巨人の坂本勇人がショートとしてはセ・リーグで初めて首位打者に輝いた。運動量の多いポジションでの首位打者だけに価値がある。

 

 坂本の戴冠に勝るとも劣らないのが、菊池涼介の自身初の打撃タイトルとなるシーズン最多安打である。181本を記録し、2位・大島洋平(中日)に6本の差をつけた。

 

 シーズン最多安打をマークすると同時に、菊池は2年連続で最多犠打をマークした。2番という制約の多いポジションで181本ものヒットを記録するのは容易ではない。

 

 自らが出塁する。

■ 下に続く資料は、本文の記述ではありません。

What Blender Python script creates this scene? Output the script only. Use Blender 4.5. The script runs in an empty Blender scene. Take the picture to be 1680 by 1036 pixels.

ランナーを進める。2番打者として求められる仕事を完璧にこなしながら、一振りで試合を決めることもできる。まさに、カープ史上最強の2番である。

 

 特筆すべきは、ゲーム差4.5で迎えた8月7日の巨人戦だ。この試合に負ければゲーム差は3.5となり、いよいよ巨人は勢いづく。

 

 6対7で試合は9回裏へ。マウンドには守護神・澤村拓一。2死無走者と敗色濃厚の場面で、菊池は起死回生の同点ホームランをレフトスタンドに叩き込んだ。勢いに乗るカープは4番・新井貴浩がサヨナラタイムリーを放ち、連敗を4で止めた。この逆転勝ちでカープは再び上昇気流に乗った。

 

 守っても4年連続でリーグ最多補殺を記録した。守備での貢献度は、ここで改めて記すまでもない。数人いるMVP候補の中でも、最有力は彼を措いて他にはいない。

 

 25年ぶりの優勝を決めた9月10日の巨人戦。胴上げまでに、しばらく時間があった。ベンチに目をやると黒田博樹の横に菊池がいた。談笑する2人。チームにおける菊池の“格付け”が見てとれた。